地震や台風などの自然災害による損害について<第3報>
今回は、ご相談が多くなっている「借家」をめぐるトラブルについて解説します。
1 原則=貸主には修繕義務があります
建物の賃貸借契約とは、家賃を支払ってもらう代わりに、建物を使用させるという契約です。
つまり、貸主としては、借主に建物を使用させる義務があります。
建物が損傷してしまって使用するのに支障が生じている場合には、貸主は、建物を修繕する義務があります。
民法606条第1項
賃貸人は、賃貸物の使用及び収益に必要な修繕をする義務を負う。
2 修繕義務の程度は?
貸主としては、新築の建物と同じような状態にまで修繕する必要はありません。
借主がこれまでと同じように建物を使用するにあたって支障がない程度に修繕すればよいとされています。
3 貸主は修繕義務を負わない旨の特約は有効か? 借主において修繕する旨の特約は有効か?
賃貸借契約書において、「賃貸人は修繕義務を負いません」といった特約や、「入居後の修繕は賃借人の負担とします」といった特約が付されている場合があります。
民法606条は強行規定ではなく任意規定ですので、こういった特約をすることは有効と解されています。
したがって、このような特約がある場合には、貸主には修繕義務がありません(なお、借主にも修繕義務はありませんので、借主が修繕しなければならないわけではありません。修繕したいのであれば借主の負担で修繕してください、という意味です。)

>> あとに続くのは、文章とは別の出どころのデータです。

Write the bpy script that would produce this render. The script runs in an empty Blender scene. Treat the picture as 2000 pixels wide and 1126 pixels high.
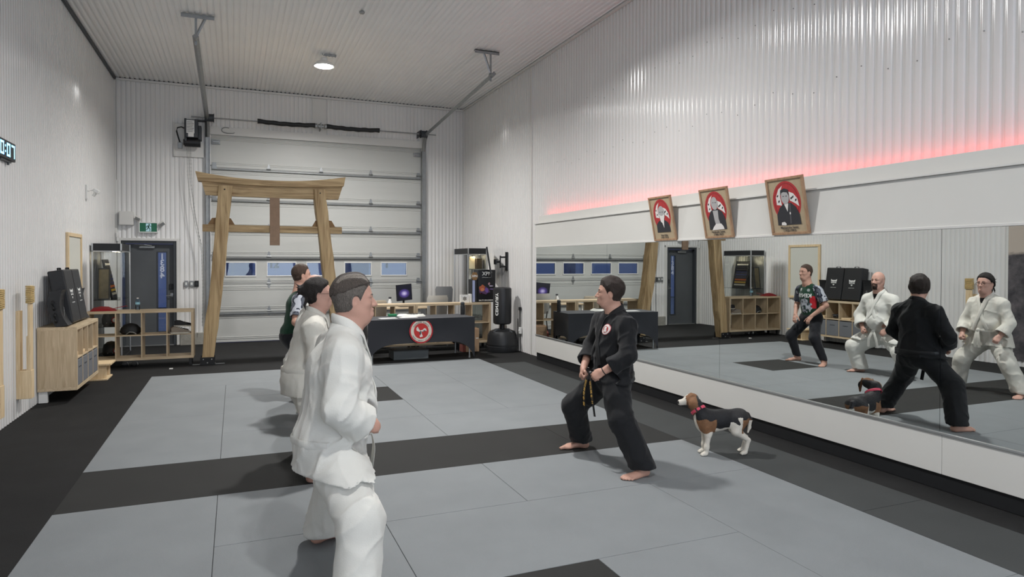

もっとも、このような特約があったとしても、建物の構造や躯体にかかわるような大修繕については、やはり貸主に修繕義務があると解されています。
大修繕なのか、小修繕なのかは、ケースバイケースで判断します。
(大修繕の例) 雨漏りをしている屋根の修理、柱の根継ぎ
(小修繕の例) 畳の表替え、カーペットや壁紙の張替え
<2018.9.14追記>
なお、消費者契約法10条では、消費者の権利を制限する特約で、信義則に反する程度に任意規定から逸脱するものは無効だとしています。
借主が事業者でない場合には、この消費者契約法10条が適用される可能性があります。
4 貸主が修繕義務を負わない場合
以上のように、貸主は建物の修繕義務を負うのが原則ですが、例外的に、建物の損傷が激しくて修繕するには多大な費用を要するような場合には、もはや修繕の可能性がないとして、貸主は修繕義務を負わないと判断される場合もあります。
ただ、判例上は、このようなケースはごく例外的な場合に限られています。
全面的に修繕すると多額の費用がかかる見込みであっても、借主の生活に支障がない範囲で最低限度の修繕だけであれば、そこまで費用はかからないのであれば、その範囲で貸主は修繕義務を負うことになります。
なお、市町村によって「全壊」と認定されたからといって、それだけで修繕が不可能だと言うことにはなりません。
修繕が可能かどうかは、損傷箇所や損傷程度、修繕に必要な工事内容とその費用がいくらなのか等によって、ケース・バイ・ケースで判断されます。
5 貸主からの明渡請求について
建物が損傷してしまった場合に、貸主から、「この際、建物を取り壊すので、明け渡してほしい」と要求することはできるでしょうか?
まず、多大な費用をかけなくとも修繕が可能である場合には、貸主には修繕義務がありますので、修繕を拒否して明け渡しを求めることはできません。
他方、上述のように、建物の修繕に多大な費用がかかる見込みであれば、貸主としては修繕義務を負わない場合があります。
この場合、貸主から、賃貸借契約を解除して、明け渡しを請求することも考えられます。
ただし、建物の賃貸借契約を貸主側から解除するためには、「正当事由」が求められます。
「正当事由」の有無は、建物の損傷の程度、修繕の可能性、修繕にかかる費用などの事情や、貸主が借主に対していくらの「立退料」を支払うのか等によって、総合的に判断されます。
なお、「正当事由」が認められて、貸主から賃貸借契約を解除した場合、6ヶ月後に契約が終了して明け渡さなければなりません。
また、建物が現実的に滅失してしまった場合(地震によって屋根・壁・柱などがすべて壊れてしまったような場合)には、もはや修繕は不可能ですので、賃貸借契約はその時点で終了となります。
実際のケースでは、建物の損傷の程度や修繕の可能性をめぐって、貸主の言い分と借主の言い分が食い違う場合がよくあります。
まずは、損傷の状況を詳しく写真などで記録しておいてください。
6 地震や台風に乗じた明渡請求にご注意ください
今般の地震や台風によって建物に被害が生じたことに乗じて、貸主から、「危険だから出ていってください」などと明け渡しを要求されるケースが相次いでいます。
なかには、悪質な「地上げ業者」が介入してきて、壊れた建物の修繕を拒否して、立退料も払わずに、「いますぐ出ていけ」としつこく嫌がらせをするようなケースもあるようですので、ご注意ください。